---------- Task input ----------
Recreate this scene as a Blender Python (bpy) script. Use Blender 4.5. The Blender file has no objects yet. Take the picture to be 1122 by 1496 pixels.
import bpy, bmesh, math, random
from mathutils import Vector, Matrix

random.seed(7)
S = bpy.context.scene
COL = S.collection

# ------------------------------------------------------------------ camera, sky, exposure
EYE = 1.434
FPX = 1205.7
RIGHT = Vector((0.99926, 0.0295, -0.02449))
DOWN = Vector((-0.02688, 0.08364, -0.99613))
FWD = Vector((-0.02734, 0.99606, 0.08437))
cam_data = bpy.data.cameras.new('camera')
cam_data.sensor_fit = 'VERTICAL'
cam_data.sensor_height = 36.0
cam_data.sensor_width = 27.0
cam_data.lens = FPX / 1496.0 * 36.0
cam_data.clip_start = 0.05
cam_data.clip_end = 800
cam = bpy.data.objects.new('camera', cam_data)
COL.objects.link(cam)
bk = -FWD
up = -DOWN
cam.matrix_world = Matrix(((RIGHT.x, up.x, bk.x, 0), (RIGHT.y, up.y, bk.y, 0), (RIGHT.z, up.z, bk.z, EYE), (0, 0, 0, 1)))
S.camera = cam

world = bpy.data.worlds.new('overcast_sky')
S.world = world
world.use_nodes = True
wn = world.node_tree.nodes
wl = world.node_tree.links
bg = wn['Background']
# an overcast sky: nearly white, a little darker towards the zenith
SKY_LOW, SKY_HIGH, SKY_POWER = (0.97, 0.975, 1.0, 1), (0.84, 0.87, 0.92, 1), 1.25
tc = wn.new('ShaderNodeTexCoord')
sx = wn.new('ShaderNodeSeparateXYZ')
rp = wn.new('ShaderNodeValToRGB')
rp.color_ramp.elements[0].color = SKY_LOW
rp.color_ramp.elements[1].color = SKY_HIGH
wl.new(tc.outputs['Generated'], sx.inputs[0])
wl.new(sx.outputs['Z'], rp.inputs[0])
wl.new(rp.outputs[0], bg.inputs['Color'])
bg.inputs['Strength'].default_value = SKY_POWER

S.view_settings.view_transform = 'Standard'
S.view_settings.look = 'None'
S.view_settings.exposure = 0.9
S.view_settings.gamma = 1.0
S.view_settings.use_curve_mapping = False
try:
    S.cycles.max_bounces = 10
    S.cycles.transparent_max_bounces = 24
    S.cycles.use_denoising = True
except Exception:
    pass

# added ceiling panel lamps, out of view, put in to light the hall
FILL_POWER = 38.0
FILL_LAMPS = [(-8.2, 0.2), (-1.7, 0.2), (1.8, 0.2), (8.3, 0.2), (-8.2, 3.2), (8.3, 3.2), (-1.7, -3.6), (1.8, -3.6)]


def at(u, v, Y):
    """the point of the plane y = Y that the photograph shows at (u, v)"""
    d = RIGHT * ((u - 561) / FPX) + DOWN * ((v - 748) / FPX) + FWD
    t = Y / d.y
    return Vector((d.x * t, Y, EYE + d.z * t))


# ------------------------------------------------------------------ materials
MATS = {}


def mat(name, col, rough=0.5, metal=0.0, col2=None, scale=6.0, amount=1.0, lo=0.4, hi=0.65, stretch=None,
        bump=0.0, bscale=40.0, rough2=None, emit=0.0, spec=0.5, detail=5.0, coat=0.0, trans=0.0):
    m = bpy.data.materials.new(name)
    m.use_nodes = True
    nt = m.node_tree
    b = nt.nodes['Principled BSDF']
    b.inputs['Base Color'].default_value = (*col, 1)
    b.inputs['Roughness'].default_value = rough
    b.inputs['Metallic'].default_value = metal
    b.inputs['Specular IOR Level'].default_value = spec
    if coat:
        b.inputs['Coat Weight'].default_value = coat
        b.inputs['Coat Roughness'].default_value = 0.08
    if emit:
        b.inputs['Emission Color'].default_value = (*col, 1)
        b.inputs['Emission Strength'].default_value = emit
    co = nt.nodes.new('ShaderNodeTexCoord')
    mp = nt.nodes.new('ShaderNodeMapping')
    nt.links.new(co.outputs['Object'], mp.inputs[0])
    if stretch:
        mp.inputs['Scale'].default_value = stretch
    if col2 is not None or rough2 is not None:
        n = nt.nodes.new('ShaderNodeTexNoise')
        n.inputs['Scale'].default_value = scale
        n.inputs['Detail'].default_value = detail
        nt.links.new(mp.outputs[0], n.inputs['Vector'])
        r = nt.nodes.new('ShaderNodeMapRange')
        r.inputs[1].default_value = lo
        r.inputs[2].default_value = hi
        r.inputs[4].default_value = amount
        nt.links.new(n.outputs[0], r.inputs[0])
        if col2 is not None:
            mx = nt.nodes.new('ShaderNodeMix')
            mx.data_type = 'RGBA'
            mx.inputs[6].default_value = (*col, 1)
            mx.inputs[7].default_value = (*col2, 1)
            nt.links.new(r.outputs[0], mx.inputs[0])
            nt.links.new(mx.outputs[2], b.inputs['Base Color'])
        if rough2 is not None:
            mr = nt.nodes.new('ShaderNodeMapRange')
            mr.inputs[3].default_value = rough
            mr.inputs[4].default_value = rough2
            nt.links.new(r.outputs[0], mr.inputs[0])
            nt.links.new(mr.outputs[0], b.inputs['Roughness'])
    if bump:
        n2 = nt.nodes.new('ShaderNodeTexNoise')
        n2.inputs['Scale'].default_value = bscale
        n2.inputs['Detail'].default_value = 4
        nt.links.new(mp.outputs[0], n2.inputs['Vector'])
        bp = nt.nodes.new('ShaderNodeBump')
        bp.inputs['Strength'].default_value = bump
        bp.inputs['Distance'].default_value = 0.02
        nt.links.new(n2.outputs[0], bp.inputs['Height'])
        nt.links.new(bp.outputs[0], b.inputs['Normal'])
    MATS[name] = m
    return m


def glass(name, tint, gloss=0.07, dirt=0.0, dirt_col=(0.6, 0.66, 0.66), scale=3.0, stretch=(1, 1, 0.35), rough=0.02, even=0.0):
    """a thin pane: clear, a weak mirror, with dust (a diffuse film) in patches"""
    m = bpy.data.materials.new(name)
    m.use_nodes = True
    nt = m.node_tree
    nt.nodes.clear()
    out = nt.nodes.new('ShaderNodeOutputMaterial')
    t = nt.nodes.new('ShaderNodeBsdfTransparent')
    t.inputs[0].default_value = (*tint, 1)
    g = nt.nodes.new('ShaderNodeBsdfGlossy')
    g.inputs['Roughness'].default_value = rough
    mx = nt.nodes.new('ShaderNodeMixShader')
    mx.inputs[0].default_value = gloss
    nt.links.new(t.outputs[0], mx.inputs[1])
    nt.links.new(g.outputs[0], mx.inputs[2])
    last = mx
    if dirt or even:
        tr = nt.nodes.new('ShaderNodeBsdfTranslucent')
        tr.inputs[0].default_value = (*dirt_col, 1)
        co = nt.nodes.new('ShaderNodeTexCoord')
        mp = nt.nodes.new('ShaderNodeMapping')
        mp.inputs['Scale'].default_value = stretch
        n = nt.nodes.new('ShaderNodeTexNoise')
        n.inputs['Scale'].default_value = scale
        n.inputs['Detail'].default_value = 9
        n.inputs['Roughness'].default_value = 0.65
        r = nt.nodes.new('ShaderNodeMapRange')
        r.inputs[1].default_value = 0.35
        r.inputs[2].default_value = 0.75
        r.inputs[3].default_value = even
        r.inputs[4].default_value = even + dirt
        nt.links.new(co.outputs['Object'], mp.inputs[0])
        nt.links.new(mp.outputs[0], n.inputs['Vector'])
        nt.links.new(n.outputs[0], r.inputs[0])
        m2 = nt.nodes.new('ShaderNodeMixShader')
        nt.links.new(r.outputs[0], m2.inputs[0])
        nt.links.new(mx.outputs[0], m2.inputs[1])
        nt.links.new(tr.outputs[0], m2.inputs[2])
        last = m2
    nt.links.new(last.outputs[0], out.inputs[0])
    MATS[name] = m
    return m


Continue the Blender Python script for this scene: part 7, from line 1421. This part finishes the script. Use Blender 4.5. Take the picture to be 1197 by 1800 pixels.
----------
Work instructions
Repeat only the lines above, from the first line of the entries through the line that contains "COL = S.collection", including both ends.

Task solution
Recreate this scene as a Blender Python (bpy) script. Use Blender 4.5. The Blender file has no objects yet. Take the picture to be 1122 by 1496 pixels.
import bpy, bmesh, math, random
from mathutils import Vector, Matrix

random.seed(7)
S = bpy.context.scene
COL = S.collection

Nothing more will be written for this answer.